Using the listing below, please gather every line containing the word "Write".
=== GIVEN RECORDS ===
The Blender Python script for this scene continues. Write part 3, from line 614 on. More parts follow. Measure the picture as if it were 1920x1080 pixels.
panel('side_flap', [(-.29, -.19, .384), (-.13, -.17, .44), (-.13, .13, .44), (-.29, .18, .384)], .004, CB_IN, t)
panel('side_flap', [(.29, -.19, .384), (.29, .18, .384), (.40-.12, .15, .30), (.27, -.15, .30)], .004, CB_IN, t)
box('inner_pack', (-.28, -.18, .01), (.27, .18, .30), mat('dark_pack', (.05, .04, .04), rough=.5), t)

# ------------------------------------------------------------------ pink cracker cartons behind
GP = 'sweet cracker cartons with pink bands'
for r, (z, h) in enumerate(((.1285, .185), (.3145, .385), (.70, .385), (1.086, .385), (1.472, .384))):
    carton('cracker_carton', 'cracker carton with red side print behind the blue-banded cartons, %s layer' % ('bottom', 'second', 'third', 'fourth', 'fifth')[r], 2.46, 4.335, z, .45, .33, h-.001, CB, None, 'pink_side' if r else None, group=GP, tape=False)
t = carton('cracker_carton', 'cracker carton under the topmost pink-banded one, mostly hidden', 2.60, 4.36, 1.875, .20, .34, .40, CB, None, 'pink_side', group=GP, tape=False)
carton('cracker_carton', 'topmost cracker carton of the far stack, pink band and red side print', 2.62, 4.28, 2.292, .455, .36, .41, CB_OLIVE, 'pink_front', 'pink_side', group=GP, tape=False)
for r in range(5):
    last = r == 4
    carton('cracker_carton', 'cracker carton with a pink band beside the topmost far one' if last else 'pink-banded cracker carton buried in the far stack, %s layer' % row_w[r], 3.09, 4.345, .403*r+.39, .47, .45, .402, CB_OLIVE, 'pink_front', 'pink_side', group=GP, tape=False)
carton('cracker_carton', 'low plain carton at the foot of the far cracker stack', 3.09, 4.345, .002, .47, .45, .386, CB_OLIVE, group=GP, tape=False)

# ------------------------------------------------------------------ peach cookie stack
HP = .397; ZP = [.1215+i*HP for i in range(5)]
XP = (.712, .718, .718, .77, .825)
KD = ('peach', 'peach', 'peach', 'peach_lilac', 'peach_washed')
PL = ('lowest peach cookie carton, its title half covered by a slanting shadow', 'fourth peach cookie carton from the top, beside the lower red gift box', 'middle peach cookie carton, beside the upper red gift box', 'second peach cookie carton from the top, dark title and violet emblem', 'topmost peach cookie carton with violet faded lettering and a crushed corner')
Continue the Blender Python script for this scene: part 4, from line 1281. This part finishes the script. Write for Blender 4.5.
===
# RESPONSE TO THE EXERCISE:
The Blender Python script for this scene continues. Write part 3, from line 614 on. More parts follow. Measure the picture as if it were 1920x1080 pixels.
Continue the Blender Python script for this scene: part 4, from line 1281. This part finishes the script. Write for Blender 4.5.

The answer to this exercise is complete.